Exercise:
Take the data below and write out exactly the lines from the one with "Build this scene" through the one with "from mathutils import Vector, Matrix"; omit every other line.

Data for this task:
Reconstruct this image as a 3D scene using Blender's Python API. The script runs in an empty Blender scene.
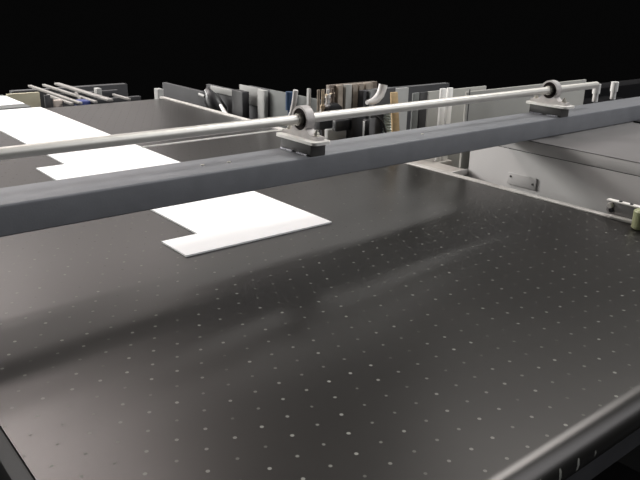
...
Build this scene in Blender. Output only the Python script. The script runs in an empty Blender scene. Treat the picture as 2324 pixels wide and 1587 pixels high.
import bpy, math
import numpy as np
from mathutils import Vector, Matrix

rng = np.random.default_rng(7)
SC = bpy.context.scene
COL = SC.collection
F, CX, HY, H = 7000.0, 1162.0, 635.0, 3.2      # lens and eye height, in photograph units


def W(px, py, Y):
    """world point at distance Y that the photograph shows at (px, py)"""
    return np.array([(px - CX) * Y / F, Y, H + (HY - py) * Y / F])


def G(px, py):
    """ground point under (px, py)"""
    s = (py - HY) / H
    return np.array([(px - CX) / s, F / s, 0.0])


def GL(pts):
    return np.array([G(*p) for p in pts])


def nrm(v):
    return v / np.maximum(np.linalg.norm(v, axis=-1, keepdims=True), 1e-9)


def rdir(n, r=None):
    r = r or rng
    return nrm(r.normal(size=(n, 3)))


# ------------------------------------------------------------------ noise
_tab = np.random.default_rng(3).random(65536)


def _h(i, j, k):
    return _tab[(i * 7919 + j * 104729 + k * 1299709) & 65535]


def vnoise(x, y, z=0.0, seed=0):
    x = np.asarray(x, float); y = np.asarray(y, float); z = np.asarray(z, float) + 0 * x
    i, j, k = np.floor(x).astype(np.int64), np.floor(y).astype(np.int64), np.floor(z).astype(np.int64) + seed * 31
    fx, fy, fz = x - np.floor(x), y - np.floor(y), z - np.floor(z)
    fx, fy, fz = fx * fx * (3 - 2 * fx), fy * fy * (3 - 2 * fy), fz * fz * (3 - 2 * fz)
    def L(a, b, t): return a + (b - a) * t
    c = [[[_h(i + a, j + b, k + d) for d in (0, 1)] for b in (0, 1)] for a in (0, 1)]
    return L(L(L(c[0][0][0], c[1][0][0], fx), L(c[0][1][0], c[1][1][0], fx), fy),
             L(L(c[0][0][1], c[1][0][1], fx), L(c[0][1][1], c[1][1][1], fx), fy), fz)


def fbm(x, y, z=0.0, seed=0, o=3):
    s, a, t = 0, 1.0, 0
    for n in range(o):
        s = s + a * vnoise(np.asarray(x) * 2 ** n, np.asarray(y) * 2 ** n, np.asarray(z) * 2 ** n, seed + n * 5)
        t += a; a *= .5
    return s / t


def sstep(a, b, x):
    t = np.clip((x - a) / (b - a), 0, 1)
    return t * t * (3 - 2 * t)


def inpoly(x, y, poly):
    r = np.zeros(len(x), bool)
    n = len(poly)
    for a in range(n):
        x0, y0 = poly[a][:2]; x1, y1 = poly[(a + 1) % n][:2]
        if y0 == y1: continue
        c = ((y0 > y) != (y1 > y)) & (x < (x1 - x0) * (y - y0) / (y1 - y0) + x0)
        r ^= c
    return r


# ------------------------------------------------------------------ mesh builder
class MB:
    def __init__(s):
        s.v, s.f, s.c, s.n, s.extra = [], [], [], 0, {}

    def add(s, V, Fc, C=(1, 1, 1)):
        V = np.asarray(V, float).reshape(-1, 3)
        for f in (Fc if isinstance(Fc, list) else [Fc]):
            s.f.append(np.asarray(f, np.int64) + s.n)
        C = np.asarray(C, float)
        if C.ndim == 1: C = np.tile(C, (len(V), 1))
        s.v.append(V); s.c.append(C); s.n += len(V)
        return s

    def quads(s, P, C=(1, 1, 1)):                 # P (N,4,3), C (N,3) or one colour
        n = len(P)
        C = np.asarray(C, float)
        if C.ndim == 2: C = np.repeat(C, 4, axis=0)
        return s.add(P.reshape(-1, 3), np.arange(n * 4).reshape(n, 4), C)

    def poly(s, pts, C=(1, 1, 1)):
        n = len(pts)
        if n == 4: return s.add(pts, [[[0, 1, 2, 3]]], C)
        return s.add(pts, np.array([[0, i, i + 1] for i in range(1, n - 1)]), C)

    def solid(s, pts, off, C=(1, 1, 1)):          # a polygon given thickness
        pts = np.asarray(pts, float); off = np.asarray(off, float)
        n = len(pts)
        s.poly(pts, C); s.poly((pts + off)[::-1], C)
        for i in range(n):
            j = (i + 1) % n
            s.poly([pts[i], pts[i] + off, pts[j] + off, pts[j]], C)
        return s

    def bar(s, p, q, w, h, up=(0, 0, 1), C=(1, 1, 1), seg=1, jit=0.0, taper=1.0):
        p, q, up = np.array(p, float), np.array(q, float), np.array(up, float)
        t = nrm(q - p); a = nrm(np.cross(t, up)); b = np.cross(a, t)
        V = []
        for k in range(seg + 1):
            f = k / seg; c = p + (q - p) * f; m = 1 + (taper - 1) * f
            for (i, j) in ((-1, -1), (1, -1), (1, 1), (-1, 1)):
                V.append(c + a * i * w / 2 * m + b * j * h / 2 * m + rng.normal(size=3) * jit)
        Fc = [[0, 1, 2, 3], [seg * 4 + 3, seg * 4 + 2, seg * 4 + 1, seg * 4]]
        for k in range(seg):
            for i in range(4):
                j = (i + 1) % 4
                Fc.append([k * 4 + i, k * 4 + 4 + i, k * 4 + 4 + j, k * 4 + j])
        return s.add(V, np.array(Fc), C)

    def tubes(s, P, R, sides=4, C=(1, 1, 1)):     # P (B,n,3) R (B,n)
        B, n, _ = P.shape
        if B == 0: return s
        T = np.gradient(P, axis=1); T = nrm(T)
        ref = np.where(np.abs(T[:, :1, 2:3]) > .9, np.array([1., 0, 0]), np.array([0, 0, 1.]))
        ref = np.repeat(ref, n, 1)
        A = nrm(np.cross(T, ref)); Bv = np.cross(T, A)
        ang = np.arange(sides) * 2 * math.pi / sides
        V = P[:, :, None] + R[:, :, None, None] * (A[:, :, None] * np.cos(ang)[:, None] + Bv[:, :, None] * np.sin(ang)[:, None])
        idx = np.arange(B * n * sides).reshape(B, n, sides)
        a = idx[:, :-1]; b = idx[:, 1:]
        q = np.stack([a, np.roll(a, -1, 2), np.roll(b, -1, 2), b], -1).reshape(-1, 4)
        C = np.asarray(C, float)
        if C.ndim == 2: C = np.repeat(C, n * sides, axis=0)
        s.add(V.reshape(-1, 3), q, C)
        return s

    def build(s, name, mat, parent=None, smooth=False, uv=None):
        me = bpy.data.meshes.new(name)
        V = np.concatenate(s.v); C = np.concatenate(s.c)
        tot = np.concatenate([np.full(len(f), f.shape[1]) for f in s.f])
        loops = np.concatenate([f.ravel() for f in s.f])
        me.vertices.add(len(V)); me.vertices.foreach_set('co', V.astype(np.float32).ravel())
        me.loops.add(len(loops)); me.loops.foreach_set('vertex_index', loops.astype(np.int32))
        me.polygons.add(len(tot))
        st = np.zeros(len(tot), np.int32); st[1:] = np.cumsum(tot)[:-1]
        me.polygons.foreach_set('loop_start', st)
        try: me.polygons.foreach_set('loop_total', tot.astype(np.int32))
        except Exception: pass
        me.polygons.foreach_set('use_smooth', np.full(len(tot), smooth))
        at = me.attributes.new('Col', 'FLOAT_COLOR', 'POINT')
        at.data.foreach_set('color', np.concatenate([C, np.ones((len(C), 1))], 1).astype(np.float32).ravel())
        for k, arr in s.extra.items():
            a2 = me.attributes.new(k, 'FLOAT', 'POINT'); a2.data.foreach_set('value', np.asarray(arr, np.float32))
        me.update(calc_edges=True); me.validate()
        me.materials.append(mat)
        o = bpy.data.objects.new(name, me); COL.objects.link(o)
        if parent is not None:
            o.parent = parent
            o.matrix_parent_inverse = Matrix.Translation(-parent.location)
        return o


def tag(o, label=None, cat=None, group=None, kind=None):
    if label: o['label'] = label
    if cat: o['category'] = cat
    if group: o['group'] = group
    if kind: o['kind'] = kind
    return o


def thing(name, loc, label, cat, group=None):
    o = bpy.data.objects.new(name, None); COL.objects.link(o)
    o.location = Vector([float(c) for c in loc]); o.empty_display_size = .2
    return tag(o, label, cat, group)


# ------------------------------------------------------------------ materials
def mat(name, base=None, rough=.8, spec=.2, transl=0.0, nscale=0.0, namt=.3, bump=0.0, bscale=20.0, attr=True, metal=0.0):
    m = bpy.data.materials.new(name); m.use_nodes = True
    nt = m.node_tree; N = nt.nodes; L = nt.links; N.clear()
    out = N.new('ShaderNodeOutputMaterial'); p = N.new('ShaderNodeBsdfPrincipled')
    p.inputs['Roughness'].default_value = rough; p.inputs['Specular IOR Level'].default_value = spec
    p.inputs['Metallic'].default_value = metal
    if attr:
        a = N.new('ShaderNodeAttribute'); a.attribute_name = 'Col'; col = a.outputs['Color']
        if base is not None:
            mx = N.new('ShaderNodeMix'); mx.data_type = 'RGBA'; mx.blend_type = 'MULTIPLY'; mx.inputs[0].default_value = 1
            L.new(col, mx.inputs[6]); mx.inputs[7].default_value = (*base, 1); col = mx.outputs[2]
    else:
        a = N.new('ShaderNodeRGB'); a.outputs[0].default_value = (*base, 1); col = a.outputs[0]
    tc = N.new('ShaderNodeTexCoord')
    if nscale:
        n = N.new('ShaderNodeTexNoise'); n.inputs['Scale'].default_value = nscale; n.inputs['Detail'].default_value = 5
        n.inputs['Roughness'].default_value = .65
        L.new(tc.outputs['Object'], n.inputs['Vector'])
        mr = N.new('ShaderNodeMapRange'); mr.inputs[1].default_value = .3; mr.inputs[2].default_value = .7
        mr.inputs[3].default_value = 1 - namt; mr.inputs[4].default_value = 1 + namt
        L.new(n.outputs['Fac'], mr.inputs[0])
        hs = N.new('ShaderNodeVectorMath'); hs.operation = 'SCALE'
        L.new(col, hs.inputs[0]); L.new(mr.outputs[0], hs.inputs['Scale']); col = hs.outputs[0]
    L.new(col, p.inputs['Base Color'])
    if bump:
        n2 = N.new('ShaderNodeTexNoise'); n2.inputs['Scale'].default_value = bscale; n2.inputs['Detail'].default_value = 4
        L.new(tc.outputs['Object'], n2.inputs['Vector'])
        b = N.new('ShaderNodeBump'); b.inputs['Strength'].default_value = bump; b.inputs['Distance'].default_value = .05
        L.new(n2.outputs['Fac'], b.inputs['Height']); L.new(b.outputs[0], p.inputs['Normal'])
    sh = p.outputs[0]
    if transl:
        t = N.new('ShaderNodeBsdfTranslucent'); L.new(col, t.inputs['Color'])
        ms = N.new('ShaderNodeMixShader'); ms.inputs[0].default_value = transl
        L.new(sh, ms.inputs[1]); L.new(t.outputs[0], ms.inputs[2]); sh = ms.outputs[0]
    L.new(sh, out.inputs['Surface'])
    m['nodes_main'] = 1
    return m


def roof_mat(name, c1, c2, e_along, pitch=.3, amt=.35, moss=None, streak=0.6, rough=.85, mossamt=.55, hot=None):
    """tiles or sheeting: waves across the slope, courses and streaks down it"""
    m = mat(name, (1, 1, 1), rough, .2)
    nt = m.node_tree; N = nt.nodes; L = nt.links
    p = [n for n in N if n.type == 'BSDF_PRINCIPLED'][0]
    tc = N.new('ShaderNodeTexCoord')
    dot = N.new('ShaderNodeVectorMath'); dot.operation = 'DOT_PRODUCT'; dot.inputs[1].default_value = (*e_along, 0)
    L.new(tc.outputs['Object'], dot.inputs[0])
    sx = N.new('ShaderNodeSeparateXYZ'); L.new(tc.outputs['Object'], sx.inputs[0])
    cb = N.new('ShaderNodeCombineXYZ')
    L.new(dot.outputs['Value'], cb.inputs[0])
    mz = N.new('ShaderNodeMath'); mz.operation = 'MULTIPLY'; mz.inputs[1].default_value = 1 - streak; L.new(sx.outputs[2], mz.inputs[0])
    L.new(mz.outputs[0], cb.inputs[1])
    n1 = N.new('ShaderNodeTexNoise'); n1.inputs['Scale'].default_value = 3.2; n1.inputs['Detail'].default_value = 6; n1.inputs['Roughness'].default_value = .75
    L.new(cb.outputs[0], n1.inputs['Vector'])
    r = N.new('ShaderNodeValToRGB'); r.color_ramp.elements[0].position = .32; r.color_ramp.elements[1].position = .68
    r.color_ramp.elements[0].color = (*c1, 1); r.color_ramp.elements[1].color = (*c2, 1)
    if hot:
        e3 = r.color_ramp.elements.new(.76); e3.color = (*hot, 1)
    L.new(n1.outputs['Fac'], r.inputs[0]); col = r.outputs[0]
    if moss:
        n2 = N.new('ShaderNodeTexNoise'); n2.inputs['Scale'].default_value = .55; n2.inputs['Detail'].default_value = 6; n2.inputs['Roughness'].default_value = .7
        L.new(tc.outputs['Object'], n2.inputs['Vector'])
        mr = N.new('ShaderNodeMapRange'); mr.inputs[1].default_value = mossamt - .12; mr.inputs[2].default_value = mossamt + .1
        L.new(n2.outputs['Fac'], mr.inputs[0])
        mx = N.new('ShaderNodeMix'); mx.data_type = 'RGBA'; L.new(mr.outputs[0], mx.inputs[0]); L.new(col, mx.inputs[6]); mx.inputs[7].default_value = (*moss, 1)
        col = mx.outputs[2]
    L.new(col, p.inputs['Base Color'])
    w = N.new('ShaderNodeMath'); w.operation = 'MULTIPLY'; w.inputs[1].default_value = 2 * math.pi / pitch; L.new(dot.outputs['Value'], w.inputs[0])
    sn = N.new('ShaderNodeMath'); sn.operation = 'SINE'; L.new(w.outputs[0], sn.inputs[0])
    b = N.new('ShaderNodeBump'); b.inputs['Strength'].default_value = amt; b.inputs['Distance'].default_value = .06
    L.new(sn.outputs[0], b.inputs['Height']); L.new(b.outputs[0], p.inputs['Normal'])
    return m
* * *
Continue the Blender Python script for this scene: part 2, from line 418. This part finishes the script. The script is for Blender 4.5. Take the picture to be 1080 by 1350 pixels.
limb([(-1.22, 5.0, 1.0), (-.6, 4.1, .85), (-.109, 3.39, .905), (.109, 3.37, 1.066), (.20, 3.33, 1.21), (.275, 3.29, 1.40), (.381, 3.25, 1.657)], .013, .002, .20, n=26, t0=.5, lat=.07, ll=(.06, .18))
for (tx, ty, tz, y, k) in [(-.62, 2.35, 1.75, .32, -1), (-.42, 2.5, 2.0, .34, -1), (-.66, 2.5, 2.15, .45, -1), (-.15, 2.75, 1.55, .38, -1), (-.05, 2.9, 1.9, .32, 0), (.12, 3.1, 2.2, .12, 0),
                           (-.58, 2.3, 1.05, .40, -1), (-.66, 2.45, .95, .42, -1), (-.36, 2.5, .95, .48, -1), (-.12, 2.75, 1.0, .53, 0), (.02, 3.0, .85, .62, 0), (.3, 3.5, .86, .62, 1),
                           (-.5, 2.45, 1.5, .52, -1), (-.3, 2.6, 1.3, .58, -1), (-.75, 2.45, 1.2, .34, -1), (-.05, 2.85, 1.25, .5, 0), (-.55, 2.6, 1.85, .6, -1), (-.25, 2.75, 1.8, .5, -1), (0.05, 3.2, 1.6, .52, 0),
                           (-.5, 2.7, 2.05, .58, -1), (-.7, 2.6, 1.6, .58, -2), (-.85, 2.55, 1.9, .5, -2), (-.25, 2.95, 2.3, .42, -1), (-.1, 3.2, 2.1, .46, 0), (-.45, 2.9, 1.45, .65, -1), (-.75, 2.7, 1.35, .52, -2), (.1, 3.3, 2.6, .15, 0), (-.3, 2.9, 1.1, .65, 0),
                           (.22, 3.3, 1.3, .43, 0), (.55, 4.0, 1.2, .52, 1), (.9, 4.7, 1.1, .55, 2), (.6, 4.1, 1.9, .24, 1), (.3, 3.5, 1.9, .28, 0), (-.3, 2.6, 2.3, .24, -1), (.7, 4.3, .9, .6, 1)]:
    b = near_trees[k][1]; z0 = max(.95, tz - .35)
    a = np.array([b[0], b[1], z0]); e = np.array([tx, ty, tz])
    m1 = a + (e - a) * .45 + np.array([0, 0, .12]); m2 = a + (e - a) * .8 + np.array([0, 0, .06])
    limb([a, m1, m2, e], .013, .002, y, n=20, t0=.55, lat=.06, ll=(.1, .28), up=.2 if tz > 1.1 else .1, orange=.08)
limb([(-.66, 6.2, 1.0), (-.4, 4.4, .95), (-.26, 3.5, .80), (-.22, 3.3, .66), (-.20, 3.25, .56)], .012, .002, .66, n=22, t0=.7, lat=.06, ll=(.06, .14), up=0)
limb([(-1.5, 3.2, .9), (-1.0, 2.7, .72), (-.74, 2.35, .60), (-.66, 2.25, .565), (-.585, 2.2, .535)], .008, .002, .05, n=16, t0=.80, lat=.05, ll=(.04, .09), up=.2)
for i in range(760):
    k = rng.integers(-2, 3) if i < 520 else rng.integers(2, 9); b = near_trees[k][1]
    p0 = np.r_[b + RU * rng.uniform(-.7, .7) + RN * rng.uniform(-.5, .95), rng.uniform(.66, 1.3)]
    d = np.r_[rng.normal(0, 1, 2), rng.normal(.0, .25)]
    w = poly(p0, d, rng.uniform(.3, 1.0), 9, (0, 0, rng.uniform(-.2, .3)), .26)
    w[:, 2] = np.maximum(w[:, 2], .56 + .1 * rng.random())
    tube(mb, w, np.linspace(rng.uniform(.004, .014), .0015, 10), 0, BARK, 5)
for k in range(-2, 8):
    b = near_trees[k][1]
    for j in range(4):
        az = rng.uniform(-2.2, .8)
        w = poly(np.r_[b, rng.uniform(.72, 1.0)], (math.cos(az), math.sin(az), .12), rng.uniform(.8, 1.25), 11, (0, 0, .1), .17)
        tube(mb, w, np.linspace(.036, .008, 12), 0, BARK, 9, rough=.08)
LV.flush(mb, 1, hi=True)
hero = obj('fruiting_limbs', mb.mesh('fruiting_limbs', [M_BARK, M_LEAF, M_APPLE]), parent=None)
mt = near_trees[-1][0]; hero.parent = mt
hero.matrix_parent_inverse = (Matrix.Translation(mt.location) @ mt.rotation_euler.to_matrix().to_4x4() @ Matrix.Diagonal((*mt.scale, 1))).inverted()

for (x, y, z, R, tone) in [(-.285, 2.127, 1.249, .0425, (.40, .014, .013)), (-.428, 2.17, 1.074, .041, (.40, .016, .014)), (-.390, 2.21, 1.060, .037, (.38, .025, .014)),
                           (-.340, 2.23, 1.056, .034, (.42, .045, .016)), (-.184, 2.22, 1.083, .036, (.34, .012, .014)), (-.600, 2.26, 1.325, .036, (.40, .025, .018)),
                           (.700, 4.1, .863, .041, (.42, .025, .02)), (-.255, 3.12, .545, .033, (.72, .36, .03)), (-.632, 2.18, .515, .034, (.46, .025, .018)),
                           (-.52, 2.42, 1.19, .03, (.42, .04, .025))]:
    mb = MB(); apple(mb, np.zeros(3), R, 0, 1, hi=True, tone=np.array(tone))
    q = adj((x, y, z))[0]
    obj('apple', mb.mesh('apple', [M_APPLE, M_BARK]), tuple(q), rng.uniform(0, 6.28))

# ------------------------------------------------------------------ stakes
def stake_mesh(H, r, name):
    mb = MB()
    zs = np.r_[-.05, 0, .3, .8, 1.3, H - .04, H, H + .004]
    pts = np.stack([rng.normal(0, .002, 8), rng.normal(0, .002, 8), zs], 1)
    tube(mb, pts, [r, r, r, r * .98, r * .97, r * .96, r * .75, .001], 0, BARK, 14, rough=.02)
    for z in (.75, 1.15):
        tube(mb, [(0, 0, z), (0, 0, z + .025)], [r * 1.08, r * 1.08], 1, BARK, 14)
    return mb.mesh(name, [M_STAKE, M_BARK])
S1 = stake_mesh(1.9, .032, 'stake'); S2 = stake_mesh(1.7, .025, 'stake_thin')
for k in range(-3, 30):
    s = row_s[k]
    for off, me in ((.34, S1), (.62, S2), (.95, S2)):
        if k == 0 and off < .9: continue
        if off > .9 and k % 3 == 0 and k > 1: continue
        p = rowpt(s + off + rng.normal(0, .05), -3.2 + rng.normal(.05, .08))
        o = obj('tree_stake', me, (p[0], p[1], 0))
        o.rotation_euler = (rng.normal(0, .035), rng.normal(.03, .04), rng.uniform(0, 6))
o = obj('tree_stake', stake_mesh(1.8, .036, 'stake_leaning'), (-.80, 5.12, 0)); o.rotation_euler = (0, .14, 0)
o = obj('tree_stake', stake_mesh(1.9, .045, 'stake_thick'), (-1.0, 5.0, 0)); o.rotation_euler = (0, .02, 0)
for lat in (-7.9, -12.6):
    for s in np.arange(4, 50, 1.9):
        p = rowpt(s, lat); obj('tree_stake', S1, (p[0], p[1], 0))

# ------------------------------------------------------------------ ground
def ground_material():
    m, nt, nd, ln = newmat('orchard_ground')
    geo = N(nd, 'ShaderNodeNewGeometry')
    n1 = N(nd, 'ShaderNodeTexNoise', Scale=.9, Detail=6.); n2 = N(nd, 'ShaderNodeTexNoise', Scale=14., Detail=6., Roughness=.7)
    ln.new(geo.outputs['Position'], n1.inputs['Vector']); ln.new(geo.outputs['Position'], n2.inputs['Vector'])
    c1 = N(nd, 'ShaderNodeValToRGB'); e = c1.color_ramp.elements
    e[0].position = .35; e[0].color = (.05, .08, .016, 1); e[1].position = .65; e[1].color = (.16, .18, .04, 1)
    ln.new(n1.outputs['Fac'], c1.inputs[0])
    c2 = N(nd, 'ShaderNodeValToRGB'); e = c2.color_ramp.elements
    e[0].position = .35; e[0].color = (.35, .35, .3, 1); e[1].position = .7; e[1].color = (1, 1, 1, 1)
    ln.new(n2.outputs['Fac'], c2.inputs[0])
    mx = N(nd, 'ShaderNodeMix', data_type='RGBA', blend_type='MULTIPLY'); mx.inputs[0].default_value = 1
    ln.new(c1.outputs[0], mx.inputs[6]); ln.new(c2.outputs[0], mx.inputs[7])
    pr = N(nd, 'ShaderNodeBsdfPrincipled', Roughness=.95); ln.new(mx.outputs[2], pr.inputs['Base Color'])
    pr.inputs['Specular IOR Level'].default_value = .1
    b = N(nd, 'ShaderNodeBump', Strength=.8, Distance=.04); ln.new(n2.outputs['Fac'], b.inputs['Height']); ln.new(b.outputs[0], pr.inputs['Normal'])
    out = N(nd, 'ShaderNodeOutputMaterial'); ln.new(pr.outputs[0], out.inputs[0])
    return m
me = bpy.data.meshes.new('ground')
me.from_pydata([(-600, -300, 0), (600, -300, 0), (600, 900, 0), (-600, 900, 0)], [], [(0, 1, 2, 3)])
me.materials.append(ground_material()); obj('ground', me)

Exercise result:
Build this scene in Blender. Output only the Python script. The script runs in an empty Blender scene. Treat the picture as 2324 pixels wide and 1587 pixels high.
import bpy, math
import numpy as np
from mathutils import Vector, Matrix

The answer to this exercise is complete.